I went with my cousin to see the movie Spotlight. Spotlight is the true story of The Boston Globe’s Pulitzer Prize-winning investigative wing’s report on the sexual abuse of children by priests within the Boston Archdiocese.
The Spotlight Team (played by Michael Keaton, Mark Ruffalo, Rachel McAdams, and Brian d’Arcy James) began their investigation based on reports of pedophilia perpetrated by one priest, John Geoghan, and a lawyer’s allegation that the Boston Archbishop, Cardinal Law, knew children were being abused and did nothing to stop it. According to Spotlight’s damning report,
For decades, within the US Catholic Church, sexual misbehavior by priests was shrouded in secrecy—at every level. Abusive priests—Geoghan among them—often instructed traumatized youngsters to say nothing about what had been done to them. Parents who learned of the abuse, often wracked by shame, guilt, and denial, tried to forget what the church had done. The few who complained were invariably urged to keep silent. And pastors and bishops, meanwhile, viewed the abuse as a sin for which priests could repent rather than as a compulsion they might be unable to control.
—“The Church Allowed Abuse by Priests for Years” (1/6/2002)

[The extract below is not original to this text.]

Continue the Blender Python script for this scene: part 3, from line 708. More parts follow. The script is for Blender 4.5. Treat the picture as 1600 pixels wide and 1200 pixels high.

What began as an investigation into one priest’s predatory activities ultimately escalated to reveal a widespread epidemic of multiple priests sexually abusing children. Spotlight’s investigation of one priest expanded to 13, then mushroomed to a mind-boggling 87 priests and over 1000 victims in Boston alone. Instead of facing legal prosecution and prison sentences, offending priests were relocated by church officials to other parishes where the sexual abuse of children continued. The investigation surfaced a church-wide crisis that stretched well beyond Boston to other cities nationally and beyond.
What was most disturbing of all about Spotlight for me was the fact that, as I watched through Protestant eyes, the story ceased to be simply about the Catholic Church. I couldn’t escape connecting what I was seeing with what is and has been happening within Protestant Evangelicalism. As Protestants, we have no right to feel smug or shake our heads over the terrible disgrace this scandal brought on the Catholic Church. We have deep abuse problems of our own.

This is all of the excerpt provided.